On Tuesday, September 19, Oleksandr Pavlov, a Ukrainian producer with the privately owned Swedish TV channel TV4, was wounded when a drone struck his team’s car in Stepnohirsk, near the frontline in the southeastern region of Zaporizhzhia, according to Pavlov, who spoke to CPJ, TV4, and media reports.
The two other members of the crew, reporter Johan Fredriksson and photojournalist Daniel Zdolsek, were not harmed but a Ukrainian police officer escorting them was injured and all their filming equipment in the vehicle was destroyed, according to those sources.
All three journalists had followed security procedures as directed by the police and their media outlet and were wearing bulletproof vests and helmets marked “Press,” according to Pavlov and those reports.
“Journalists reporting in Ukraine should be able to do their job without fear of being targeted,” said Gulnoza Said, CPJ’s Europe and Central Asia program coordinator. “Russian and Ukrainian authorities should investigate the drone attack that injured Oleksandr Pavlov and ensure that members of the press covering the war are protected under international humanitarian law.”
The journalists said they were deliberately targeted after stepping out of their vehicle to talk to local people.
“It was a direct drone attack on us,” Fredriksson told privately owned Ukrainian broadcaster Channel 24.
“There was a camera on a tripod. There was no way the cameraman of that vile drone couldn’t have realized it was a camera crew,” Pavlov told the National Union of Journalists of Ukraine (NUJU) in an interview. “The drone operator apparently saw that we ran away and redirected the drone to the car.”
Pavlov told NUJU that a policeman warned them about the incoming drone but the producer fell while running away and received treatment for the resulting injury to his left arm at a police station.
The head of the Zaporizhzhia Regional Council Olena Zhuk described the incident as “a blatant attack on the press” in an interview with TV4 Nyheterna, the channel’s news programme.
Sweden’s Prime Minister Ulf Kristersson also told TV4 that Russia could be trying to prevent media coverage of the war.

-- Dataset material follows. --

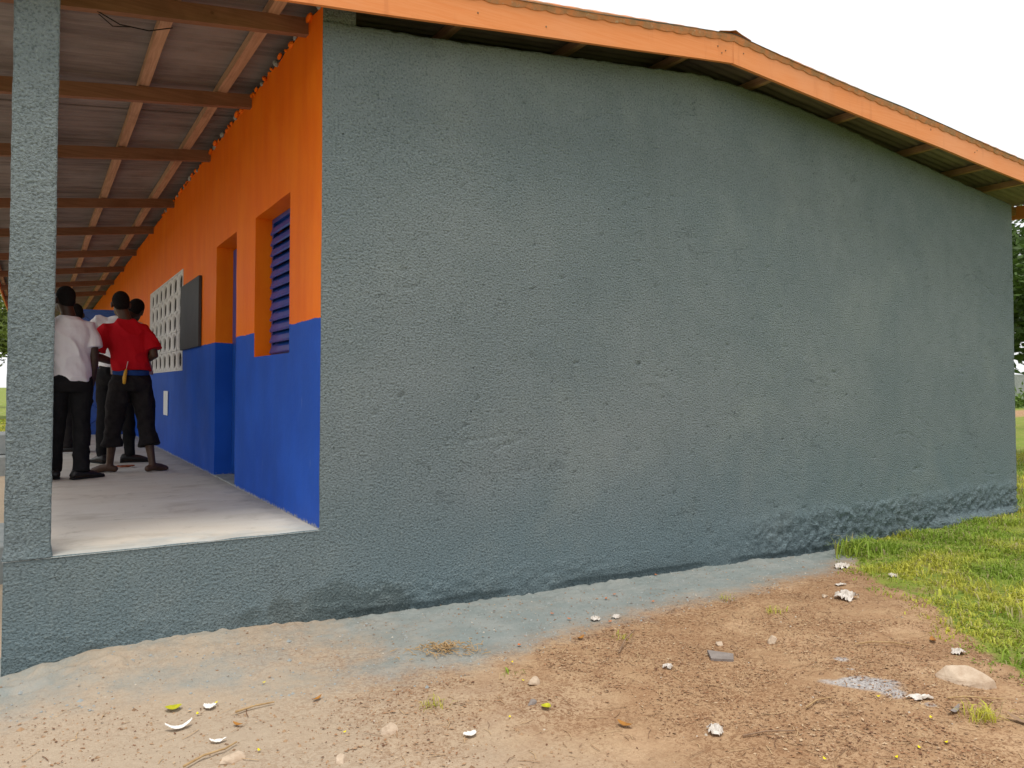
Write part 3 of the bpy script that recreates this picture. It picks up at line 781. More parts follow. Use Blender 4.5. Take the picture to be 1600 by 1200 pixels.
def shoe(ank, yaw, mat, sole, parent, L=1.0):
    d = Vector((math.sin(yaw), math.cos(yaw), 0)); s = Vector((math.cos(yaw), -math.sin(yaw), 0)); a = Vector((ank[0], ank[1], 0)); up = Vector((0, 0, 1)); g = G()
    prof = [(-.085, .030, .055, .045), (-.07, .036, .085, .058), (-.03, .040, .092, .07), (.01, .041, .082, .072), (.06, .043, .062, .06), (.12, .046, .050, .05), (.17, .042, .040, .042), (.20, .030, .030, .03), (.212, .012, .020, .02)]
    n = 12; V = []; F = []
    for t_, w_, h_, _ in prof:
        for k in range(n):
            an = 2 * math.pi * k / n; c, e = math.cos(an), math.sin(an)
            V.append(a + d * (t_ * L) + s * (w_ * math.copysign(abs(c) ** .8, c)) + up * (.014 + (h_ - .014) * (.5 + .5 * e)))
    for i in range(len(prof) - 1):
        for k in range(n): F.append((i*n+k, i*n+(k+1) % n, (i+1)*n+(k+1) % n, (i+1)*n+k))
    F += [tuple(range(n))[::-1], tuple((len(prof)-1)*n + k for k in range(n))]
    o = fixn(mesh('shoe', [tuple(v) for v in V], F, mat, parent, True))
    sv = []; m_ = len(prof)
    for z_ in (.001, .017):
        for sg in (1, -1):
            rng = prof if sg == 1 else prof[::-1]
            for t_, w_, h_, _ in rng: sv.append(tuple(a + d * (t_ * L * 1.02) + s * (sg * w_ * .97) + up * z_))
    q = 2 * m_; sf = [tuple(range(q))[::-1], tuple(range(q, 2*q))] + [(i, (i+1) % q, q + (i+1) % q, q + i) for i in range(q)]
    fixn(mesh('sole', sv, sf, sole, o)); return o

def person(loc, rz, sc, P, skin, label, shirt_m, pants_m, shoe_m=None, sole_m=None, seed=0):
    root = empty('person', loc, rz); root.scale = (sc, sc, sc); tag(root, label, 'person')
    lean = Vector(P.get('lean', (0, 0))); hd = Vector((P['head'][0], P['head'][1], 1.595 + P.get('head_dz', 0)))
    sh = {}
    def tl(z): t = sstep(.9, 1.45, z); return lean.x * t, lean.y * t
    # --- body
    g = G()
    rs = [(.85, .150, .10), (.95, .150, .10), (1.05, .132, .092), (1.15, .135, .098), (1.26, .150, .100), (1.33, .145, .09), (1.38, .105, .075), (1.42, .065, .058)]
    g.rings([(tl(z)[0], tl(z)[1], z, a, b) for z, a, b in rs])
    nb_ = Vector((*tl(1.42), 1.41)); g.tube([nb_, nb_.lerp(hd, .5) + Vector((0, -.012, 0)), hd + Vector((0, -.015, -.02))], [.062, .055, .058], 14)
    hy = P.get('head_yaw', 0); Mh = Matrix.Rotation(hy, 3, 'Z') @ Matrix.Rotation(P.get('nod', 0), 3, 'X') @ Matrix.Rotation(P.get('tilt', 0), 3, 'Y')
    hp = lambda v: hd + Mh @ Vector(v)
    g.ball(hp((0, -.012, .028)), (.074, .092, .094), 18, 12, Mh); g.ball(hp((0, .028, -.045)), (.054, .060, .070), 14, 9, Mh); g.ball(hp((0, .068, -.085)), (.024, .020, .018), 10, 7, Mh)
    g.ball(hp((0, .094, -.025)), (.016, .022, .020), 10, 7, Mh); g.tube([hp((0, .088, .015)), hp((0, .098, -.02))], [.010, .012], 8)
    g.ball(hp((0, .082, -.058)), (.026, .012, .011), 10, 6, Mh)
    for s_ in (-1, 1):
        g.ball(hp((s_ * .078, -.012, -.010)), (.012, .020, .032), 10, 7, Mh @ Matrix.Rotation(s_ * .35, 3, 'Z')); g.ball(hp((s_ * .032, .080, .012)), (.017, .012, .008), 10, 6, Mh)
    for sd_ in ('L', 'R'):
        s_ = -1 if sd_ == 'L' else 1
        S, E_, W_ = [Vector(v) for v in P['arm' + sd_]]
        g.tube([Vector((*tl(1.36), 1.34)) + Vector((s_ * .08, 0, 0)), S + Vector((-s_ * .012, 0, -.012)), S.lerp(E_, .35), S.lerp(E_, .8), E_, E_.lerp(W_, .3), E_.lerp(W_, .75), W_], [.048, .046, .048, .042, .039, .041, .032, .026], 12)
        mitt(g, W_, P.get('hand' + sd_, (W_ - E_)), P.get('thumb' + sd_, (-s_ * .3, 1, 0)), P.get('curl', .5))
        H, K_, A_ = [Vector(v) for v in P['leg' + sd_]]
        g.tube([H, H.lerp(K_, .5), K_, K_.lerp(A_, .3), K_.lerp(A_, .75), A_], [.082, .068, .052, .052, .036, .032], 12)
        g.tube([A_, Vector((A_.x, A_.y, .045))], [.033, .034], 10)
        foot(g, A_, P['yaw' + sd_], shoe_m is None)
    remesh(g, 'body', skin, root, .0065, 2)
    # --- hair: a close-cropped cap over the skull
    g = G(); g.ball(hp((0, -.020, .034)), (.0775, .090, .094), 18, 12, Mh); g.ball(hp((0, -.040, -.004)), (.070, .066, .070), 14, 10, Mh)
    remesh(g, 'hair', HAIR, root, .008, 2)
    # --- shirt
    hem = P.get('hem', .93); g = G()
    rs = [(hem, .172, .120), (1.0, .166, .118), (1.10, .160, .115), (1.20, .168, .118), (1.28, .182, .120), (1.345, .172, .110), (1.39, .140, .094), (1.425, .105, .080), (1.45, .076, .070)]
    wdn = P.get('wide', 1.0)
    g.rings([(tl(z)[0], tl(z)[1], z, a * wdn, b * wdn) for z, a, b in rs], 28, .92)
    for sd_ in ('L', 'R'):
        s_ = -1 if sd_ == 'L' else 1; S, E_, W_ = [Vector(v) for v in P['arm' + sd_]]; sl_ = P.get('sleeve', .72)
        d_ = (E_ - S).normalized()
        g.tube([Vector((*tl(1.36), 1.355)) + Vector((s_ * .07, 0, 0)), S + Vector((-s_ * .02, 0, -.01)), S.lerp(E_, .3), S.lerp(E_, sl_)], [.074, .070, .074, .080], 16, False)
    remesh(g, 'shirt', shirt_m, root, .0075, 2, .017, (6, 6, 5), seed)
    # --- trousers
    g = G(); wz = P.get('waist', .96); bag = P.get('bag', 1.0)
    g.rings([(0, 0, wz, .150, .108), (0, 0, .90, .168, .122), (0, -.012, .84, .172, .128), (0, -.005, .77, .160, .115)], 24, .9)
    for sd_ in ('L', 'R'):
        H, K_, A_ = [Vector(v) for v in P['leg' + sd_]]; end = P.get('cuff', .05)
        pts = [H + Vector((0, 0, -.02)), H.lerp(K_, .5), K_]; rd = [.098, .088 * bag, .070 * bag]
        zt = end; t_ = (K_.z - zt) / max(1e-3, K_.z - A_.z); t_ = min(t_, 1.05)
        pts += [K_.lerp(A_, t_ * .5), K_.lerp(A_, t_)]; rd += [.064 * bag, P.get('cuff_r', .062) * bag]
        g.tube(pts, rd, 16, False)
    remesh(g, 'trousers', pants_m, root, .008, 3, .011, (6, 6, 6), seed + 5)
    if shoe_m:
        for sd_ in ('L', 'R'): shoe(P['leg' + sd_][2], P['yaw' + sd_], shoe_m, sole_m, root)
    return root
BLK = cloth('black_trouser_cloth', (0.010, 0.010, 0.011), (0.016, 0.015, 0.016)); BLK2 = cloth('faded_black_cloth', (0.014, 0.012, 0.013), (0.024, 0.021, 0.021))
WHT = cloth('white_cotton', (0.70, 0.675, 0.70), (0.68, 0.655, 0.68)); WHT2 = cloth('bright_white_cotton', (0.78, 0.78, 0.80), (0.70, 0.70, 0.73))
RED = cloth('red_jersey', (0.50, 0.010, 0.018), (0.46, 0.009, 0.016)); JEAN = cloth('blue_denim', (0.10, 0.18, 0.36), (0.06, 0.11, 0.25)); DKS = cloth('dark_purple_cotton', (0.035, 0.025, 0.035))
SHO = simple('black_leather_shoe', (0.012, 0.011, 0.011), (0.02, 0.018, 0.018), 20, .4); SOLE = simple('black_rubber_sole', (0.02, 0.02, 0.02), None, 20, .8); WSOLE = simple('white_rubber_sole', (0.62, 0.60, 0.57), None, 20, .7)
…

“It cannot be ruled out that it is also a consequence that Russia wants to see. That journalists should not dare to be there, that they should get as little coverage as possible from this war,” he said.

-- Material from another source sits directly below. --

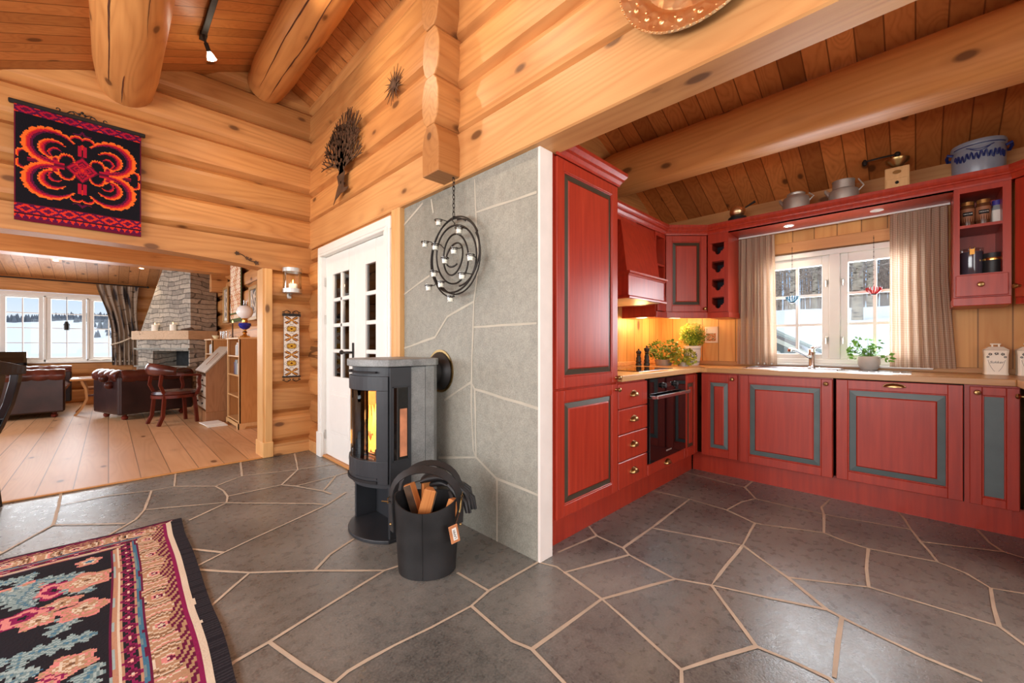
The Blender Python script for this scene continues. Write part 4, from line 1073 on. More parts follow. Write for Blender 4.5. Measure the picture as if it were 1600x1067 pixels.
# rug -------------------------------------------------------------------------
RUGX0, RUGX1, RUGY0, RUGY1 = -1.25, .318, .55, 3.275
rr = random.Random(21)
FL = []
for i in range(200):
    FL.append((rr.uniform(-1.1, -.05), rr.uniform(.9, 2.96), rr.uniform(.05, .115), rr.uniform(0, 2*PI), rr.choice([0, 0, 0, 0, 1, 2, 3, 3])))
PAL = {k: srgb(*v) for k, v in dict(k=(34, 32, 38), cr=(206, 192, 172), ta=(168, 134, 104), mg=(130, 30, 78), pu=(98, 26, 58), te=(108, 132, 136), tl=(150, 170, 170), bl=(66, 110, 136), pk=(206, 132, 128), sa=(176, 134, 108), br=(112, 82, 62), k2=(50, 47, 52)).items()}
def rug_col(x, y):
    X = RUGX0+x; Y = RUGY0+y; P = PAL
    jx = .006*noise.noise(Vector((X*9, Y*9, 0)))
    a = RUGX1-X+jx; c = RUGY1-Y+jx             # distance from the right edge / from the far edge
    # far edge is narrower
    raw = c; a, c = a/.6, (c/.6+.05)/1.55; d = min(a, c*1.55); along = (Y if a < c*1.55 else X)*1.35
    if (d < .085 if a < c*1.55 else raw < .012): return P['k2'] if (along*55) % 1 < .4 else P['k']
    if a < c*1.55:
        if d < .125: return P['cr']
        if d < .150: return P['mg']
    elif d < .10: return P['pu']
    d0 = .150 if a < c*1.55 else .10
    if d < d0+.19:
        t = (d-d0)/.19; s_ = ((along/.33) % 1)-.5; nz = noise.noise(Vector((X*14, Y*14, 3)))
        rip = .035*math.sin(t*46+s_*8)
        q = math.hypot(s_*1.55, (t-.62)*.9)+.05*nz+rip*.5
        if t < .34+.10*math.cos(s_*2*PI)+.05*nz:
            k = (along*12+t*4+.6*nz) % 1
            return P['pu'] if k < .52 else P['mg'] if k < .6 and t < .12 else P['ta']
        if q < .11: return P['pu'] if q > .06 else P['cr']
        k = int((q-.11)*24)
        return [P['pk'], P['cr'], P['ta'], P['sa'], P['ta'], P['cr'], P['k'] if nz > .35 else P['ta'], P['br'], P['ta'], P['cr'], P['br'], P['ta']][k % 12]
    if d < d0+.205: return P['pu']
    if d < d0+.225: return P['bl'] if d < d0+.22 else P['te']
    if d < d0+.315:
        t = (d-d0-.225)/.09; u = (along*9.5) % 1
        e_ = abs(u-.5)*2+abs(t-.5)*2
        if e_ < .34: return P['cr'] if e_ < .2 else P['pk']
        if e_ < .8: return P['pu']
        if e_ < 1.05: return P['mg']
        return P['k'] if abs(t-.5) < .35 else P['sa']
    if d < d0+.345: return P['cr'] if d < d0+.325 else P['sa']
    if d < d0+.362: return P['pu'] if d > d0+.353 else P['tl']
    for fx, fy, r, an, kind in FL:
        dx, dy = X-fx, Y-fy
        if abs(dx) > r*1.6 or abs(dy) > r*1.6: continue
        ca, sa = math.cos(an), math.sin(an); u, v = (dx*ca+dy*sa)/r, (-dx*sa+dy*ca)/r
        if kind == 0:      # feathery leaf
            w = .38*math.sqrt(max(0, 1-u*u))*(1+.35*math.sin(u*16))
            if abs(v) < w: return P['te'] if (u*5+abs(v)*6) % 1 > .45 else P['tl'] if abs(v) > .06 else P['bl']
        else:
            rr_ = math.hypot(u, v); aa = math.atan2(v, u); R = .75*(1+.16*math.cos(5*aa))
            if rr_ < R:
                k = rr_/R
                if kind == 1: return P['k'] if k < .2 else P['mg'] if k < .5 else P['pk'] if k < .8 else P['mg']
                if kind == 2: return P['bl'] if k < .35 else P['cr'] if k < .55 else P['sa'] if k < .85 else P['pk']
                return P['br'] if k < .15 else P['ta'] if (k*7+aa*1.3) % 1.2 > .6 else P['pk'] if k > .6 else P['cr']
    return P['k']
rg = thing('floor_rug', 'patterned kilim rug with dark floral field and black edge on the slate floor', 'rug', (RUGX0, RUGY0, 0))
def rugput(u, v):
    X, Y = u*(RUGX1-RUGX0), v*(RUGY1-RUGY0)
    wob = .035*noise.noise(Vector((Y*1.6, 0, 2)))*(u**4)
    z = .008+.004*noise.noise(Vector((X*6, Y*6, 1)))+.003*math.sin(Y*26+X*6)*max(0, u-.5)
    return (X+wob+.012*math.sin(Y*5)*u**6-.02*(1-v)*u, Y+.02*noise.noise(Vector((X*2, 5, 0)))*v**6, z)
paint_grid('kilim_weave', vcol('kilim_wool', bump=120), RUGX1-RUGX0, RUGY1-RUGY0, .0075, rugput, rug_col, rg, solid=.007)

# dining chair at the left edge ---------------------------------------------
ch = thing('dining_chair', 'black lacquered dining chair with tall curved back at the left edge, before the loveseat', 'chair', (-.85, 4.355, 0), -.62)
lac = plain('black_lacquer', srgb(22, 22, 26), .16, var=.05, spec=.6); M['lac'] = lac
b = B(); b.prism([(-.24, -.22), (.24, -.22), (.21, .21), (-.21, .21)], 'z', .43, .47); b.xf(Matrix.Rotation(-PI/2, 4, 'Z')); b.obj('seat', lac, ch, bevel=.012)
def cback(z): return .19+.17*(1-max(0, (.97-z)/.54)**1.8) if z > .43 else .19+.02*(z-.43)
for s in (-1, 1):
    b = B(); pts = [(cback(z)+(.06*(1-z/.43) if z < .43 else 0), s*.205, z) for z in [0, .15, .3, .43, .55, .7, .85, .95]]
    strap(b, pts, .032, .048, (0, 1, 0)); b.obj('leg', lac, ch, bevel=.004)
    b = B(); b.prism([(-.20, s*.20-.02), (-.16, s*.20-.02), (-.16, s*.20+.02), (-.20, s*.20+.02)], 'z', 0, .43); b.obj('leg', lac, ch, bevel=.004)
b = B()
def slatf(y0, y1, za, zb, n=10):
    pts = [(cback(za+(zb-za)*i/n), 0, za+(zb-za)*i/n) for i in range(n+1)]
    strap(b, [(p[0], (y0+y1)/2, p[2]) for p in pts], y1-y0, .014, (0, 1, 0))
slatf(-.19, .19, .52, .60, 4); slatf(-.13, .13, .55, .93, 10)
b.obj('back_splat', lac, ch)
b = B(); vs = []
m = 16
for j in range(m+1):
    y = -.235+.47*j/m; h = .055+.05*math.cos((y/.235)*PI/2)**1.2
    for (dx, dz) in ((-.014, 0), (.014, 0), (.018, h), (-.010, h)): vs.append((cback(.93)+dx+.012*(y/.2)**2, y, .90+dz))
b._add(vs, [(j*4+k, j*4+(k+1) % 4, j*4+4+(k+1) % 4, j*4+4+k) for j in range(m) for k in range(4)]+[(0, 1, 2, 3), (m*4, m*4+1, m*4+2, m*4+3)])
b.obj('top_rail', lac, ch, bevel=.006)

# ================================================================== KITCHEN
YF, XF, ZC = 1.323, 3.593, .907
RED, GRV = M['red'], M['groove']
def LF(name, label, cat, group=None):            # left run: local = world axes, front towards -y
    return thing(name, label, cat, (0, YF, 0), 0, group)
def WF(name, label, cat, group=None):            # window run: local x runs towards -y, front towards -x
    return thing(name, label, cat, (XF, 0, 0), -PI/2, group)
def panel_door(t, x0, x1, z0, z1, y=0, name='door', solid_green=False, st=.062, gw=.030):
    """framed door with a green moulding round a raised centre panel; the front face is at local y"""
    b = B(); T = .020
    b.box(x0, x1, y+.012, y+T, z0, z1)
    for a in ((x0, x0+st, z0, z1), (x1-st, x1, z0, z1), (x0+st, x1-st, z0, z0+st), (x0+st, x1-st, z1-st, z1)): b.box(a[0], a[1], y, y+.013, a[2], a[3], .0025)
    xa, xb, za, zb = x0+st, x1-st, z0+st, z1-st
    w = .008
    for a in ((xa, xa+w, za, zb), (xb-w, xb, za, zb), (xa+w, xb-w, za, za+w), (xa+w, xb-w, zb-w, zb)): b.box(a[0], a[1], y+.003, y+.013, a[2], a[3], .002)
    xa, xb, za, zb = xa+w, xb-w, za+w, zb-w
    if not solid_green:
        g = gw; b._add([(xa+g, y+.006, za+g), (xb-g, y+.006, za+g), (xb-g, y+.006, zb-g), (xa+g, y+.006, zb-g),
                        (xa+g+.007, y+.001, za+g+.007), (xb-g-.007, y+.001, za+g+.007), (xb-g-.007, y+.001, zb-g-.007), (xa+g+.007, y+.001, zb-g-.007)],
                       [(4, 5, 6, 7), (0, 1, 5, 4), (1, 2, 6, 5), (2, 3, 7, 6), (3, 0, 4, 7)])
    o = b.obj(name, RED, t)
    b = B()
    if solid_green: b.box(xa, xb, y+.008, y+.013, za, zb)
    else:
        g = gw; vs = [(xa, y+.0115, za), (xb, y+.0115, za), (xb, y+.0115, zb), (xa, y+.0115, zb), (xa+g, y+.0045, za+g), (xb-g, y+.0045, za+g), (xb-g, y+.0045, zb-g), (xa+g, y+.0045, zb-g)]
        b._add(vs, [(0, 1, 5, 4), (1, 2, 6, 5), (2, 3, 7, 6), (3, 0, 4, 7)])
    q = b.obj('green_moulding', M['groove2'] if abs(t.rotation_euler.z+PI/2) < .1 or abs(t.rotation_euler.z-PI) < .1 else GRV, o); q['label'] = 'dark green moulding'
    return o
def knob(par, x, z, y=0, r=.015):
    b = B(); b.lathe([(.001, 0), (.009, 0), (.006, .008), (.006, .014), (r*.8, .018), (r, .026), (r*.75, .033), (.001, .036)], (x, y, z), 16, '-y')
    return b.obj('knob', M['brass'], par, smooth=True)
def cup(par, x, z, y=0, w=.042, h=.030):
    b = B()
    def f(u, v):
        a = PI*u; e_ = PI/2*v
        return (x+w*math.cos(a)*math.cos(e_)**.7, y-.026*math.sin(e_)**.8*1.0-.001, z-.012+h*math.sin(a)*math.cos(e_)**.6 + .0)
    b.grid(f, 16, 8); b.grid(lambda u, v: (x+(w+.006)*math.cos(PI*u)*(1-.12*v), y-.002, z-.012+(h+.006)*math.sin(PI*u)*(1-.12*v)), 16, 1)
    return b.obj('cup_handle', M['brass'], par, smooth=True, solid=.002)
def carcass(t, x0, x1, z0, z1, d=.57, y0=.021):
    b = B(); b.box(x0+.001, x1-.001, y0, d, z0, z1); return b.obj('carcass', RED, t)

# tall cabinet
t = LF('tall_cabinet', 'tall red two-door cabinet with crown moulding next to the white wall end', 'cabinet')
carcass(t, 1.643, 2.265, .165, 2.125, .60)
o = panel_door(t, 1.655, 2.263, .868, 2.090); knob(o, 2.243, .897)
o = panel_door(t, 1.655, 2.263, .182, .858); knob(o, 2.243, .822)
CROWN = [(0, 0), (.006, 0), (.010, .012), (.020, .030), (.028, .034), (.028, .042), (.036, .050), (.044, .062), (.044, .082), (0, .082)]
b = B(); b.sweep(CROWN, [(1.646, 0), (2.267, 0), (2.267, .60)], 2.092); b.obj('crown_moulding', RED, t)
# plinths
t = LF('plinth', 'red plinth board under the drawers, oven and tall cabinet', 'plinth'); b = B(); b.box(1.645, 3.66, .082, .10, 0, .166); b.obj('plinth_board', RED, t)
t = WF('plinth', 'red plinth board under the sink cabinets below the window', 'plinth'); b = B(); b.box(-1.40, .394, .084, .10, 0, .163); b.box(.3945, 1.0, .084, .10, 0, .163); b.obj('plinth_board', RED, t)
# drawers
t = LF('drawer_cabinet', 'narrow red cabinet of four drawers with brass cup handles beside the oven', 'cabinet')
carcass(t, 2.27, 2.662, .166, .866)
for z0, z1 in ((.691, .853), (.529, .686), (.356, .524), (.182, .351)):
    b = B(); b.box(2.273, 2.659, 0, .020, z0, z1, .004); o = b.obj('drawer', RED, t); cup(o, 2.466, (z0+z1)/2+.004)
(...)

Ukraine’s foreign affairs spokesperson Oleg Nikolenko condemned the attack on X, formerly known as Twitter, calling it “yet another” Russian war crime against journalists.
CPJ could not independently confirm the origin of the attack.
Fredriksson, an experienced war reporter who has made regular trips to Ukraine since the start of Russia’s full-scale invasion in February 2022, told Channel 24 that the crew would stay in Ukraine and continue to cover the war.
CPJ’s emails to Russia’s Ministry of Defense and the Ukrainian prosecutor general’s office did not receive any replies.
At least 15 journalists have been killed while working in Ukraine since Russia launched its full-scale invasion, while many others have been injured, detained, or threatened.